# [Your objective]
Report how many lines contain "scene". Give the number and nothing else.

_ _ _ _ _ _ _

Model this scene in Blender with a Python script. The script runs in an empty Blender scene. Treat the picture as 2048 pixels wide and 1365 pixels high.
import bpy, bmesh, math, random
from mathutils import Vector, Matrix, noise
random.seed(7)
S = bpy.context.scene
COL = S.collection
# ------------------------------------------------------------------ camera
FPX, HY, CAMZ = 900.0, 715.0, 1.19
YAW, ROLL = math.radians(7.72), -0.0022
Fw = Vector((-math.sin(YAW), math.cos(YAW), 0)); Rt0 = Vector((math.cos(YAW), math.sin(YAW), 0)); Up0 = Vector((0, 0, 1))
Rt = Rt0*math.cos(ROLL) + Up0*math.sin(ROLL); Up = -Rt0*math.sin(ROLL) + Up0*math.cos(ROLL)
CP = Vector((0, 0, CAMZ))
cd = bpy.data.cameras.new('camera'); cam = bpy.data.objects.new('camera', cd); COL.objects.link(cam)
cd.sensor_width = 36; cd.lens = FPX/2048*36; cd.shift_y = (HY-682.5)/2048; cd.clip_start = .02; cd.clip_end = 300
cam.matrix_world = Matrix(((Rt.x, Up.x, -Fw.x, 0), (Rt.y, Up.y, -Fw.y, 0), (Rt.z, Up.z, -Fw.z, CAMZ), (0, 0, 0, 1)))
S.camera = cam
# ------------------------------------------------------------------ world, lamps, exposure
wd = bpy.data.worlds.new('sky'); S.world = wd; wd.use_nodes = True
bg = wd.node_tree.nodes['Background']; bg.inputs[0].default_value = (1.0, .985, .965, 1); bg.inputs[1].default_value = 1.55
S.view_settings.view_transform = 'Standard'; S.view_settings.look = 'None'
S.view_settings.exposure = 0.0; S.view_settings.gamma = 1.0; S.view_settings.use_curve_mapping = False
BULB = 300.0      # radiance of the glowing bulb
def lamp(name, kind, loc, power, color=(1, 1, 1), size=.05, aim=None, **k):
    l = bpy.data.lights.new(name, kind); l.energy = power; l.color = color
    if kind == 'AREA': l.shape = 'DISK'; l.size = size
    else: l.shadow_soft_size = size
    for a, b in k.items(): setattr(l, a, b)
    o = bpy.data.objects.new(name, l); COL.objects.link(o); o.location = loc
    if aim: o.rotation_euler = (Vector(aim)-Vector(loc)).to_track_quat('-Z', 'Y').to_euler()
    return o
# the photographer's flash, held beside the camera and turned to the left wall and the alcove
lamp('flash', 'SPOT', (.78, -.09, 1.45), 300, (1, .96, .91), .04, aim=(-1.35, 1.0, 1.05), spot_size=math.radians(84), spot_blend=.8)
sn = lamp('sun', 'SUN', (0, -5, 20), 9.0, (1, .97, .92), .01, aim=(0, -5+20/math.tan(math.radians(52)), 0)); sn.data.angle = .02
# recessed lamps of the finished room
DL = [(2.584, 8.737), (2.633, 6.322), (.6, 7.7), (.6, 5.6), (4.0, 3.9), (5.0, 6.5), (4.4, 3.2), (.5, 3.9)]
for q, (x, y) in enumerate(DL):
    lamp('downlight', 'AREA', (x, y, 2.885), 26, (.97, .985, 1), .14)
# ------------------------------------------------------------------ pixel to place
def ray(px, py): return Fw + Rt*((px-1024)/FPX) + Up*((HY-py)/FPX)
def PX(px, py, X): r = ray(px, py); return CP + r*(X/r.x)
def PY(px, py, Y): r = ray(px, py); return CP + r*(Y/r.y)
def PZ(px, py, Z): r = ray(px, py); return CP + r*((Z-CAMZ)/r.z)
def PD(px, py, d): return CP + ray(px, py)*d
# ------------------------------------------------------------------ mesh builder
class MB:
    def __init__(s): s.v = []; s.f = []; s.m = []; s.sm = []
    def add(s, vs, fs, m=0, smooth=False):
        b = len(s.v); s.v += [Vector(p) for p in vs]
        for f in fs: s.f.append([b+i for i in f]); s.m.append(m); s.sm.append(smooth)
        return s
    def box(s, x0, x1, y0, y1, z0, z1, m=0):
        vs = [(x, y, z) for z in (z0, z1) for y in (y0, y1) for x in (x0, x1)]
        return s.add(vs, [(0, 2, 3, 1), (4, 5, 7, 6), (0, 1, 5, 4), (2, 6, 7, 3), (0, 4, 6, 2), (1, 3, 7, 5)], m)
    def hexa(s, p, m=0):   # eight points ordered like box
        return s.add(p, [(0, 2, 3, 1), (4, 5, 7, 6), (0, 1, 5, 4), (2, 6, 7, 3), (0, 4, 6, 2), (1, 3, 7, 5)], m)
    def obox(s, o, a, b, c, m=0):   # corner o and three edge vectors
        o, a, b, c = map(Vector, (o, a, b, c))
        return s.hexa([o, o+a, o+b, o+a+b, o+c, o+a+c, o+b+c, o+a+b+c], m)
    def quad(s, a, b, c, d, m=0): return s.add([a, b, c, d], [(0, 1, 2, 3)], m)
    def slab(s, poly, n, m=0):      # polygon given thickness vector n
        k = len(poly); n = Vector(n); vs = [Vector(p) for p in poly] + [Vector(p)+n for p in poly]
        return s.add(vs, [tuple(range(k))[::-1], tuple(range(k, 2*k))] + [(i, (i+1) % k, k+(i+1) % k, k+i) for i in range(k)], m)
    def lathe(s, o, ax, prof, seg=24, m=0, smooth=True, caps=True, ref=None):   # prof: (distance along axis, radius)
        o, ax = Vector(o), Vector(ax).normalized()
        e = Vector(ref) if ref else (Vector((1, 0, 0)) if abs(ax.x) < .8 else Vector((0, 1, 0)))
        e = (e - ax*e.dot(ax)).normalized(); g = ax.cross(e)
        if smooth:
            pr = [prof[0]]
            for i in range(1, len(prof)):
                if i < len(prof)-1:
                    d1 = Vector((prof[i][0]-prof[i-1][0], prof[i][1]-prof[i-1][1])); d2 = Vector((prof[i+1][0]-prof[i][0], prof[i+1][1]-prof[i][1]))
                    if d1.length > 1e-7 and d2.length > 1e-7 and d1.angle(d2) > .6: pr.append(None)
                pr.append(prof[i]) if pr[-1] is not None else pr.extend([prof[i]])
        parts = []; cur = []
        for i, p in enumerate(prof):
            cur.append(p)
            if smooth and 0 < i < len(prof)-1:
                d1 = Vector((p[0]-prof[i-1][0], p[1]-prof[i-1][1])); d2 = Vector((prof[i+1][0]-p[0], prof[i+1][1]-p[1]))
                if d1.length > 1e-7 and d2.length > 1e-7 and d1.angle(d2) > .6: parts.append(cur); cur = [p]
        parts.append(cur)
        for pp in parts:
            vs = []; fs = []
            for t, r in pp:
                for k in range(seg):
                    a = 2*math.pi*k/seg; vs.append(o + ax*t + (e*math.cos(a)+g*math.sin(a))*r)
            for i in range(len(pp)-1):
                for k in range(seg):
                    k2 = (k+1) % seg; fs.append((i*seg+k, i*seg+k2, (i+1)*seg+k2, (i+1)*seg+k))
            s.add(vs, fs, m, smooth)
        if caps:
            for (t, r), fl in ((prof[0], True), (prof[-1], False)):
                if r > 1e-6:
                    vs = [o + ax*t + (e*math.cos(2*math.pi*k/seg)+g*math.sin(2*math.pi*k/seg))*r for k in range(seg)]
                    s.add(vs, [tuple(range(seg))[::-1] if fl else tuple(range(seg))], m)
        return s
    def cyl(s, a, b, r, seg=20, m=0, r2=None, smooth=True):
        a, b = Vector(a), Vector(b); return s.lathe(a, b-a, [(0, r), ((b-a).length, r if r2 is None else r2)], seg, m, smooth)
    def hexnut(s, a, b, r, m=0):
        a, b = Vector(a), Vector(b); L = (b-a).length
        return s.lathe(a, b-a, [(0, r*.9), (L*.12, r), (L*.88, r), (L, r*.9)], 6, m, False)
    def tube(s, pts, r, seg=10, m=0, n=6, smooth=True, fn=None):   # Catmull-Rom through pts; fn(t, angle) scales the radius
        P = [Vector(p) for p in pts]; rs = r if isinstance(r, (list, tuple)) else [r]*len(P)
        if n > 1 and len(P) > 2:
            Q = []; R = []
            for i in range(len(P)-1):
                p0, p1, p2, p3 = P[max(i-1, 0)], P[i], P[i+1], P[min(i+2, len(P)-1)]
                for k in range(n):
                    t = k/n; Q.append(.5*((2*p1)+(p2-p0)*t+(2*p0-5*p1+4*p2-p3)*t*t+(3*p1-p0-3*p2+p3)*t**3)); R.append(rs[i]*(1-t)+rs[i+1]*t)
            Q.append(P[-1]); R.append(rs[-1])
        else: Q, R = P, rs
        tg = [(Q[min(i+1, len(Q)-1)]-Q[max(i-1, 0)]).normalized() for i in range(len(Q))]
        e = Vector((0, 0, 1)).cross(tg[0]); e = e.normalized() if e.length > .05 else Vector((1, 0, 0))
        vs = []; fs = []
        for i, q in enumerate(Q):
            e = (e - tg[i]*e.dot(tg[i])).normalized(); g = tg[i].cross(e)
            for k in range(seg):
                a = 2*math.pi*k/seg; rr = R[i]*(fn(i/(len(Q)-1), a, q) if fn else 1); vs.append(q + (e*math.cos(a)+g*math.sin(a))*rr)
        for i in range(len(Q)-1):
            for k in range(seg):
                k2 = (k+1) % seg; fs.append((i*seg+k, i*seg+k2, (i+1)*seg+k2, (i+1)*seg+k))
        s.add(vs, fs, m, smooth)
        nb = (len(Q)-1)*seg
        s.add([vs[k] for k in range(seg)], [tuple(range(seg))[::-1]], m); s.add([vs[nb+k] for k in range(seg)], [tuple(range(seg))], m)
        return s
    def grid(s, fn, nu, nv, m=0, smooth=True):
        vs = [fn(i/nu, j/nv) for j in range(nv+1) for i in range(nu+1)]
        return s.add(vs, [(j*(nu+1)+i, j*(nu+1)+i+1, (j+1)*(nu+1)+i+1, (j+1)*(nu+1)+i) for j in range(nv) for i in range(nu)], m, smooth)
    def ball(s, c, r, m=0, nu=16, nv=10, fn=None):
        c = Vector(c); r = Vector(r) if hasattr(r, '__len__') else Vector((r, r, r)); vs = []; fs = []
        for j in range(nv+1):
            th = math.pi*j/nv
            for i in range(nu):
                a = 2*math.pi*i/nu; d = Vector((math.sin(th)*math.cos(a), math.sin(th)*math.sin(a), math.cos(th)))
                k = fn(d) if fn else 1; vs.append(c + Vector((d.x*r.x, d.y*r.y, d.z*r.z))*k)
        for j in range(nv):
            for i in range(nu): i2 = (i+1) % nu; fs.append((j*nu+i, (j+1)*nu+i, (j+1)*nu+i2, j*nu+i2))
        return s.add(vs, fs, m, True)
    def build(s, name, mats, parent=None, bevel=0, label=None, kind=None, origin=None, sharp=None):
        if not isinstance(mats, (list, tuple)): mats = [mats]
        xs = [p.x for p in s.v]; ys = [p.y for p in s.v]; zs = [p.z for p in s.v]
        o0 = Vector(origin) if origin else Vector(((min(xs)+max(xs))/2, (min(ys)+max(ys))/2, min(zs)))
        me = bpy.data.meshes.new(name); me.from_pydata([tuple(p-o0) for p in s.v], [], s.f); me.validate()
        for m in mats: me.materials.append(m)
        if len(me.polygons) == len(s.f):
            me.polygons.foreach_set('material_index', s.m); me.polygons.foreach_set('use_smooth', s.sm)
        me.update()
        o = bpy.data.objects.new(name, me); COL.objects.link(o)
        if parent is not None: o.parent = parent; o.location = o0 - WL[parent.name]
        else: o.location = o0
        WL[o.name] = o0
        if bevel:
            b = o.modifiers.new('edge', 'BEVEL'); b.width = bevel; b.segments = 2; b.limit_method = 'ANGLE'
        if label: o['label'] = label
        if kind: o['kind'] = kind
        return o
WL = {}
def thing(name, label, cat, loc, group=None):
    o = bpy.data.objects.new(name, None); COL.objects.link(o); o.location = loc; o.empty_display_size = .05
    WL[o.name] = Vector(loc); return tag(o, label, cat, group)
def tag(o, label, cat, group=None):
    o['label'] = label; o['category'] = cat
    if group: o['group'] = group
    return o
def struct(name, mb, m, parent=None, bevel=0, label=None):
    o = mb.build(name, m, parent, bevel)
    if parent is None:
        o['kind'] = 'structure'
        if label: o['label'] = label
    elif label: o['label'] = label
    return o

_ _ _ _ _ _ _

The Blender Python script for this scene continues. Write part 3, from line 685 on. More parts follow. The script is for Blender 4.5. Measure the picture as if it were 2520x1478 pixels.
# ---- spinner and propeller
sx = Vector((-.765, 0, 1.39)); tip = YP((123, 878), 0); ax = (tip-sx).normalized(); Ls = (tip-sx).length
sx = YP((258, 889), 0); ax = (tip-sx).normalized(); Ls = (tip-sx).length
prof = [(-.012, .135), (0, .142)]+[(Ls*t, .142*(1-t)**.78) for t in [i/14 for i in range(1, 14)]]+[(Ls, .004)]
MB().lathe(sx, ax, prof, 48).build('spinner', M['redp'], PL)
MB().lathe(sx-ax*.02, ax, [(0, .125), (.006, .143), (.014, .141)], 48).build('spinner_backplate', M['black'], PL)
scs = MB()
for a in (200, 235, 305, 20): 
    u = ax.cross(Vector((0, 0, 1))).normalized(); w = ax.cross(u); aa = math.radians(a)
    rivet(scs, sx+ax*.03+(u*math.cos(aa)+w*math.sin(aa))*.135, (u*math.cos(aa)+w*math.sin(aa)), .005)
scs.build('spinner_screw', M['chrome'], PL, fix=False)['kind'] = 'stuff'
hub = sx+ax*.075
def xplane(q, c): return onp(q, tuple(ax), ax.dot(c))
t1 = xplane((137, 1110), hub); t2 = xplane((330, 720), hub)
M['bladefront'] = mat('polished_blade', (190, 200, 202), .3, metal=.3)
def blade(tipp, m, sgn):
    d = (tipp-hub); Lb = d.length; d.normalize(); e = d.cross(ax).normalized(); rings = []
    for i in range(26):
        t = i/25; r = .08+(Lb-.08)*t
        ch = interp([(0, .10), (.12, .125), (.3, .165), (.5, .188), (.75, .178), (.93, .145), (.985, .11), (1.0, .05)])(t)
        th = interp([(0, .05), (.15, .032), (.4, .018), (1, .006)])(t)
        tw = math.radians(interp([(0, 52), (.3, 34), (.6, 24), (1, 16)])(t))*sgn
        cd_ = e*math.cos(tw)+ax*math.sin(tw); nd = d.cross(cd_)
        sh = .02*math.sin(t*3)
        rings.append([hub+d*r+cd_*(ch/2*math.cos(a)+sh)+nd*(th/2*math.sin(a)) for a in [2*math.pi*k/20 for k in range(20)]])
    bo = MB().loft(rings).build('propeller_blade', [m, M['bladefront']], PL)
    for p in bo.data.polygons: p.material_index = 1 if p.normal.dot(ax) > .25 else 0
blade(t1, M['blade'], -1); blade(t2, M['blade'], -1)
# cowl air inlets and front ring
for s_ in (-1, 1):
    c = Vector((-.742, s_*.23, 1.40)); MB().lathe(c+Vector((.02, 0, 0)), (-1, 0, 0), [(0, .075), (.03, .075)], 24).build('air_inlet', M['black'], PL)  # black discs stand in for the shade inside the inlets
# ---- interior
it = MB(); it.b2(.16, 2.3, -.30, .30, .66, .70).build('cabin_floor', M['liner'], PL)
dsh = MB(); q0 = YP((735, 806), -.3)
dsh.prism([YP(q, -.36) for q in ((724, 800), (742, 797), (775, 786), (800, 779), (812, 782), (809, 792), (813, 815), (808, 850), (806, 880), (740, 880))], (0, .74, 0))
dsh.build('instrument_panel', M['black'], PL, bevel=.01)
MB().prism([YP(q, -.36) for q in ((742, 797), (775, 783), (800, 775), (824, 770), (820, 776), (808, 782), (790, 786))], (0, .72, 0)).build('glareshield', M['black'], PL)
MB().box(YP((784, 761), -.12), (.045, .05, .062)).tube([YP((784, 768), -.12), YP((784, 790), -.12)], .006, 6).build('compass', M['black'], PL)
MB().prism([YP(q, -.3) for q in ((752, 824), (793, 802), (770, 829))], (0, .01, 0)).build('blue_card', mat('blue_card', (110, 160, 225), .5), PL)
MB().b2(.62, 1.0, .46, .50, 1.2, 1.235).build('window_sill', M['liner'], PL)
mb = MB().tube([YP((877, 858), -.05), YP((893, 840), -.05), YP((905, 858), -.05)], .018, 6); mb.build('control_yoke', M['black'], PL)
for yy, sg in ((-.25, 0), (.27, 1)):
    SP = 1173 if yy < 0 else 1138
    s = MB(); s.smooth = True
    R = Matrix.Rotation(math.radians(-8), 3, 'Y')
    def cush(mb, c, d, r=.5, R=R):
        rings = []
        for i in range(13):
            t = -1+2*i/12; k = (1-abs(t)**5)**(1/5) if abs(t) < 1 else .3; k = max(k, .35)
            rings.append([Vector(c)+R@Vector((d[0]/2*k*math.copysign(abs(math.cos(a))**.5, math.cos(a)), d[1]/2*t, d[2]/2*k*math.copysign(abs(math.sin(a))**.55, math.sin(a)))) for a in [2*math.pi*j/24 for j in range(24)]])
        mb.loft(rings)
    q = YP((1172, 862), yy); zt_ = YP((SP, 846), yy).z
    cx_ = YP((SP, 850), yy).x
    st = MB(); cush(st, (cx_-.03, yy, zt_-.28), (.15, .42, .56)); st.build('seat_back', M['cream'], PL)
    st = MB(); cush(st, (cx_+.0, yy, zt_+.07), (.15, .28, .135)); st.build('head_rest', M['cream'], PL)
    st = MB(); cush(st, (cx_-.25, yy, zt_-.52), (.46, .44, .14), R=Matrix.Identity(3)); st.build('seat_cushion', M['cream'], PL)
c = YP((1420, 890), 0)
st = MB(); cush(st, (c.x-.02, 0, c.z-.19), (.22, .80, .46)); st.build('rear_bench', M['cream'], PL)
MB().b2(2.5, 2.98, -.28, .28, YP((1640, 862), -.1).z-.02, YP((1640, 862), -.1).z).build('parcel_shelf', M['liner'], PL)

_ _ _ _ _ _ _

# [Solution]
3